Lamer held that it is not possible to make a distinction between what is considered part of the "undertaking" and the "integrated activities related to" it. There must be a prima facie presumption that jurisdiction of labour relations is held by the federal government. The "normal and habitual" activities of the employees are intimately related to control of the facilities.

Lastly, Lamer rejects the argument that the federal government is precluded from regulating labour relations on the grounds that the provincial government has been exercising jurisdiction for a long period of time.

Iacobucci[edit]

Justice Iacobucci wrote a dissent, which was joined by Justices Cory and Sopinka. Iacobucci agreed with the majority that the declaratory power only extended to matters that were "integral to the federal interest in the work". He found that this was consistent with general approach to constitutional interpretation where no head of power had the power to subsume the other.

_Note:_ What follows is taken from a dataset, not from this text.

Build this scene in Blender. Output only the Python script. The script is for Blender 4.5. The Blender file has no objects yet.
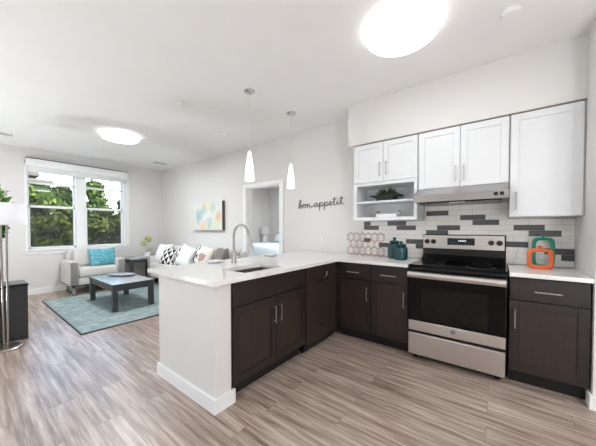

Iacobucci disagreed with the majority that labour relations of the plant's employees were integral to the effective regulation of the plants. From reading the preamble there is no indication that labour was to be included, which said that the federal interest was for the safety, health and security concerns. Labour relations only aims at "industrial peace" and better working conditions for employees, which is not directly related to the plant. This is supported by section 92A of the Constitution Act, 1867. If Parliament wants to include labour relations they could easily do so with their declaratory power.

Iacobucci also found that the p.o.g.g. power does not include labour relations. He emphasized the application of "balancing principles" between the two heads of power. He held that labour relations for plant employees was not part of a "single, distinctive, and indivisible matter identified as atomic energy."